_Exercise objective:_ Look through the data below. Pick out the lines holding the string "False".

* start *

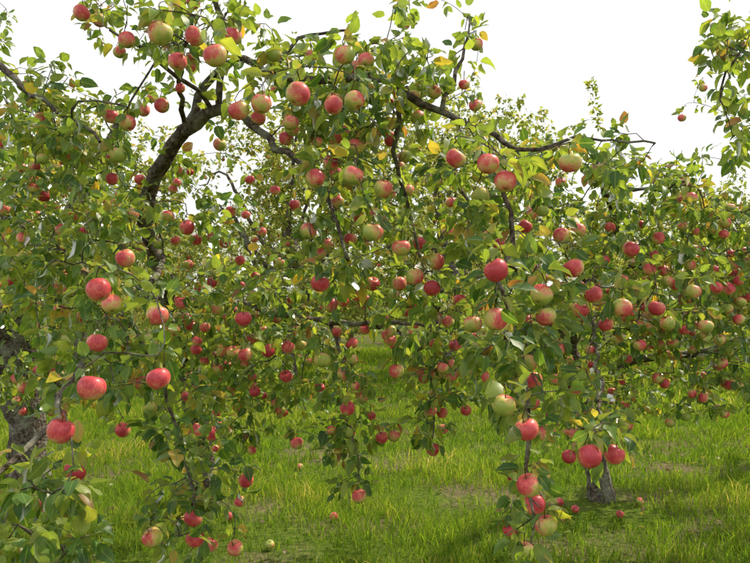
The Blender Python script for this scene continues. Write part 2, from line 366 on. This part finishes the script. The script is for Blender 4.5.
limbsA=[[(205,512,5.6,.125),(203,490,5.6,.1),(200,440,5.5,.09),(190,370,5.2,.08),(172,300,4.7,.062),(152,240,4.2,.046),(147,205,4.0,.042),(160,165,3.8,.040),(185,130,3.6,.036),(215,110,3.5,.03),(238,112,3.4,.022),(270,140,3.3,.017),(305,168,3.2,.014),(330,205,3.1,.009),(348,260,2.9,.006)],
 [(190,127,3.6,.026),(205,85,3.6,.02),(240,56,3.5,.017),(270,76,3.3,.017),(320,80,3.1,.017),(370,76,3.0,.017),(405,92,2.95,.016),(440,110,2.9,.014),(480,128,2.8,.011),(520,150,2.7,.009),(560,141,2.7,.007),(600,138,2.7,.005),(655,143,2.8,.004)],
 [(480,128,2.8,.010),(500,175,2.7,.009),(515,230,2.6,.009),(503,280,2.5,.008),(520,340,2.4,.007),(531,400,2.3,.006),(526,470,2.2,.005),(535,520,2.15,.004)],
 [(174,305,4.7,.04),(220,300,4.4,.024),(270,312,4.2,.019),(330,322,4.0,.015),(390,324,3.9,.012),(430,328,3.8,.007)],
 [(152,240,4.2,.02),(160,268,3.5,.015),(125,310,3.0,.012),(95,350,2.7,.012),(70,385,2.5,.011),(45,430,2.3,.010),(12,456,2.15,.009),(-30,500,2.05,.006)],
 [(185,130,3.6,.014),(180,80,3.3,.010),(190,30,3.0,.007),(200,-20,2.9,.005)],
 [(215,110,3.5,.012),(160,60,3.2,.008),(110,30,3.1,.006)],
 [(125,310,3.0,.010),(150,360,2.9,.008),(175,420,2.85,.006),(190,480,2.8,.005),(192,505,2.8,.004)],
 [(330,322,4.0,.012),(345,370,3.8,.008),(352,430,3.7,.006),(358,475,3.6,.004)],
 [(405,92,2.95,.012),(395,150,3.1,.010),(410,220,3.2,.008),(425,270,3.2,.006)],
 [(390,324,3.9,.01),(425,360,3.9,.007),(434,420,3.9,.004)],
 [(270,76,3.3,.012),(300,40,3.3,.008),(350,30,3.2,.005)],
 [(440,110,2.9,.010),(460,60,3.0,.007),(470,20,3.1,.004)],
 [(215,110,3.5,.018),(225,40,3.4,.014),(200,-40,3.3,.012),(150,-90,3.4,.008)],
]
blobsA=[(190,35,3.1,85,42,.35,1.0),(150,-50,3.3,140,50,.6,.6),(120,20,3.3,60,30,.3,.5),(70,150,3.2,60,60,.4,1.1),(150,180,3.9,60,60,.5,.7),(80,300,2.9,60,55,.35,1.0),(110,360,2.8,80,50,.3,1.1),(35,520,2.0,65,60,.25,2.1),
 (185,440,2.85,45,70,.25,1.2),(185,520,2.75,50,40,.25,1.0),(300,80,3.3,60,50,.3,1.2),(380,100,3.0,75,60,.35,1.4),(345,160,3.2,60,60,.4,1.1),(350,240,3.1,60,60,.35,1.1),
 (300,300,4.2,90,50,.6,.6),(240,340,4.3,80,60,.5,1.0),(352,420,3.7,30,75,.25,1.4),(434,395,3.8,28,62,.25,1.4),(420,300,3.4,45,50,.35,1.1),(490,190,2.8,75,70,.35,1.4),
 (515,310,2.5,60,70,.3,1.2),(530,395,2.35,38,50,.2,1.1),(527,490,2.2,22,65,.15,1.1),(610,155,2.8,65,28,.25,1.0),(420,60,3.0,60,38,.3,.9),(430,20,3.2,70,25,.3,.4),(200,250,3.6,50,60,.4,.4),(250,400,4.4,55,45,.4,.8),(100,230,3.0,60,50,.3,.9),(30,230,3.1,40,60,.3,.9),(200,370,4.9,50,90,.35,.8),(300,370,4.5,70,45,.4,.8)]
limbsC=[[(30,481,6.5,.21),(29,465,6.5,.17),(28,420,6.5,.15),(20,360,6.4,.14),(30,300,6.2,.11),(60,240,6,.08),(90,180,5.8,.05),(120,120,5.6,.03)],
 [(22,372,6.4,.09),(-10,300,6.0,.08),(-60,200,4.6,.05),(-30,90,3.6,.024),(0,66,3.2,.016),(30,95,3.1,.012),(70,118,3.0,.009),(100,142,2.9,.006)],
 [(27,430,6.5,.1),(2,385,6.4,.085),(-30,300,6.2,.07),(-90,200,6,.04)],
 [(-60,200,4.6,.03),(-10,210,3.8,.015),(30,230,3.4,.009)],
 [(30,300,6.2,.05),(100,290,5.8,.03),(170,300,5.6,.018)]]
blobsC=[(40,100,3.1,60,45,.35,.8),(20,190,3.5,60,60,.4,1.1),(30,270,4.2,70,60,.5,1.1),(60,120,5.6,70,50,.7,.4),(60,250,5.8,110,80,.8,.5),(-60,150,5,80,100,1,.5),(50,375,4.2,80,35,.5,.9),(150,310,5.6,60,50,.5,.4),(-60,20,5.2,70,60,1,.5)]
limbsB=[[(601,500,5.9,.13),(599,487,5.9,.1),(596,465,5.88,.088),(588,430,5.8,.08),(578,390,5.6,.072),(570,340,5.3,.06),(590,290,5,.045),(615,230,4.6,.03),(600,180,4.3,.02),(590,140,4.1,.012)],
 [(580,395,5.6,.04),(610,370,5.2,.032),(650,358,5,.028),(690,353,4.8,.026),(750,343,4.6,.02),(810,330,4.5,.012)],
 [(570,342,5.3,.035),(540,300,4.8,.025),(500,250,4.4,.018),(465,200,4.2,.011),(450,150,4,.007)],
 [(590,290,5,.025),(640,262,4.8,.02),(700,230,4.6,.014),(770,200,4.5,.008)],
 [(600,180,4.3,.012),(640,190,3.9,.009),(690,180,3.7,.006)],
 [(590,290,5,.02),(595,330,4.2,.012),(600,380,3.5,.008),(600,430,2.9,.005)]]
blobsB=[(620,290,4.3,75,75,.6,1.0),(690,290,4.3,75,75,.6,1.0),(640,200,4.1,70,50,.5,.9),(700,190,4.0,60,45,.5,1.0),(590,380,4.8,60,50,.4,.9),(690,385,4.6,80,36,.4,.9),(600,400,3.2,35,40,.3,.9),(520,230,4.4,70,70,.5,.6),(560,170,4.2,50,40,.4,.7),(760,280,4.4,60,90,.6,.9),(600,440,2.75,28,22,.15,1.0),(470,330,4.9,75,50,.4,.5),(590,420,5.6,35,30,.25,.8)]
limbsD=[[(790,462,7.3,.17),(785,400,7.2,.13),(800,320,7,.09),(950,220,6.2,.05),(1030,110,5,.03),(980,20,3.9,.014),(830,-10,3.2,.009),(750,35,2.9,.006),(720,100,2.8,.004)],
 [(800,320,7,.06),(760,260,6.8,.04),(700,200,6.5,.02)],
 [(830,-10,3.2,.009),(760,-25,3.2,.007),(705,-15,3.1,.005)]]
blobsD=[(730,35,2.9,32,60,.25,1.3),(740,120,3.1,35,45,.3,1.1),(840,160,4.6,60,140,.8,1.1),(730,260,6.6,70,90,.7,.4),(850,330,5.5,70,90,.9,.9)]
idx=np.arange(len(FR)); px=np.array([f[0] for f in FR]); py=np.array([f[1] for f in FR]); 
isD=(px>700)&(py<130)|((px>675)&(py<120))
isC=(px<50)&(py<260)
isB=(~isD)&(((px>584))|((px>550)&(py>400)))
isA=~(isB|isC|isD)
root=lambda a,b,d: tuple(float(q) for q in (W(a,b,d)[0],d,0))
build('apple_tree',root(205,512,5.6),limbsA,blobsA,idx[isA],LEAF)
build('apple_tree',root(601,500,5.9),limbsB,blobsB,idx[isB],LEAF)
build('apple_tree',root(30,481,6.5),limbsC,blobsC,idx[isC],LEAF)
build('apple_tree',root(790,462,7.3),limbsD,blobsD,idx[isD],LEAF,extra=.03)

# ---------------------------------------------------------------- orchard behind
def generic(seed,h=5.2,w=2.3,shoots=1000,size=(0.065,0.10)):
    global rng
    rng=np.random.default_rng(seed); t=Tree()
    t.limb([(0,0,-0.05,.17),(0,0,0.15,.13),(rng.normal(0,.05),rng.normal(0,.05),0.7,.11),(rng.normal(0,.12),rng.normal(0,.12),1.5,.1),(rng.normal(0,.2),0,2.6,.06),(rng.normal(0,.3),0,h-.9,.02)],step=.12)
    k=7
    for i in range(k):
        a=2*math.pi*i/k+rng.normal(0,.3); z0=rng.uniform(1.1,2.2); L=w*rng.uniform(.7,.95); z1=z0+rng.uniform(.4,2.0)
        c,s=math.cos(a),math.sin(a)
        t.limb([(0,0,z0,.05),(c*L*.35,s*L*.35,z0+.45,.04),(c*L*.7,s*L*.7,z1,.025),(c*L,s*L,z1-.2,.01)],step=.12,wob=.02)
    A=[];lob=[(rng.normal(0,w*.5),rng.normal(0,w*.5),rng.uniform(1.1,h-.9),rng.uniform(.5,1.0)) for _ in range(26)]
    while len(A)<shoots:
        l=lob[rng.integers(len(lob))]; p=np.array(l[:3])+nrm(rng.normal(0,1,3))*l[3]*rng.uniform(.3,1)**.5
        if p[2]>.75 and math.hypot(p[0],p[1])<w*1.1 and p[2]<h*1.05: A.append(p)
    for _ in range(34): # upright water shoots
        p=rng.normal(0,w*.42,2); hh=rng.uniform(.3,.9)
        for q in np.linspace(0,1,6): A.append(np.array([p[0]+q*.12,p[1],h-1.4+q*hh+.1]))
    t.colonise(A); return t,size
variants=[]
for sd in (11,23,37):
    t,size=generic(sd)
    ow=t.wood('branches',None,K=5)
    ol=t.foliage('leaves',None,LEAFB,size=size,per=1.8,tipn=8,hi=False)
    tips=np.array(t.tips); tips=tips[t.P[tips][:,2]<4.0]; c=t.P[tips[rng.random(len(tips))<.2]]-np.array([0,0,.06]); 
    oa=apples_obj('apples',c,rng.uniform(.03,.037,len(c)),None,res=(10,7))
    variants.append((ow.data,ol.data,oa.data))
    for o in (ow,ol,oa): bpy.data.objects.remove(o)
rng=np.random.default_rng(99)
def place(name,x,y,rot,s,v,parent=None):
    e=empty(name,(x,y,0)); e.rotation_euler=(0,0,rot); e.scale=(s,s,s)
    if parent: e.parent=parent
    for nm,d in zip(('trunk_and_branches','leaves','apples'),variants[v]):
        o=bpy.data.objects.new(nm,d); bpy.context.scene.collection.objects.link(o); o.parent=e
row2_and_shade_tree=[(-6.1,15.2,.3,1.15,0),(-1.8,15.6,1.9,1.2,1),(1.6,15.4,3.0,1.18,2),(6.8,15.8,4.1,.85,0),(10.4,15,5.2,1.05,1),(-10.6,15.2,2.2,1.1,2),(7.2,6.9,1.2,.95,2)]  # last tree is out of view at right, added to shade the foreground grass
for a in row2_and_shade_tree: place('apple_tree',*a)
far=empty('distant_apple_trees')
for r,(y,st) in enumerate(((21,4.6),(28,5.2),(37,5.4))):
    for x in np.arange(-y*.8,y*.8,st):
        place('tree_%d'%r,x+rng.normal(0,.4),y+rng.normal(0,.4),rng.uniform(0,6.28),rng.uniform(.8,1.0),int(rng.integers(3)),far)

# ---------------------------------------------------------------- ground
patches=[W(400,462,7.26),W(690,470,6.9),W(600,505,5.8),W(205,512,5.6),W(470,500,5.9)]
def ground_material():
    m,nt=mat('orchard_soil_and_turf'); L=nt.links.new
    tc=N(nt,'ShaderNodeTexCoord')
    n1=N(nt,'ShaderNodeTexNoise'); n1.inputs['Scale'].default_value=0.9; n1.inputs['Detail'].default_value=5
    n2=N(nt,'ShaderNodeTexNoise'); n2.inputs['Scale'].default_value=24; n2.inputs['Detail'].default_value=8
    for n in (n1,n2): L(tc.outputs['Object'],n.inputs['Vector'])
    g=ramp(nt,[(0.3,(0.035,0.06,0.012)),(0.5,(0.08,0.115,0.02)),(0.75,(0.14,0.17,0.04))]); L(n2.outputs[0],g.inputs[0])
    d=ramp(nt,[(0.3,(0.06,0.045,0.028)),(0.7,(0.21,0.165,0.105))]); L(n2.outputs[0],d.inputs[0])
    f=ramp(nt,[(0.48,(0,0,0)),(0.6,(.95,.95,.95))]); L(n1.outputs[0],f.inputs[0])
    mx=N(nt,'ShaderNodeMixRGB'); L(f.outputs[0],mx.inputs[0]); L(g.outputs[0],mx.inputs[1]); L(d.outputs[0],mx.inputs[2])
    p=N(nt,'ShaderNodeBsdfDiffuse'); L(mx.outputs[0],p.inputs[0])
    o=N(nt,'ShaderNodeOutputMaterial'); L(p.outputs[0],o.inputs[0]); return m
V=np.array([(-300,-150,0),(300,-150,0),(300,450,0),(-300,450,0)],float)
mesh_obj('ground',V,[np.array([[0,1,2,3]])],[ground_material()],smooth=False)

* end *

_Written answer:_
    ol=t.foliage('leaves',None,LEAFB,size=size,per=1.8,tipn=8,hi=False)
mesh_obj('ground',V,[np.array([[0,1,2,3]])],[ground_material()],smooth=False)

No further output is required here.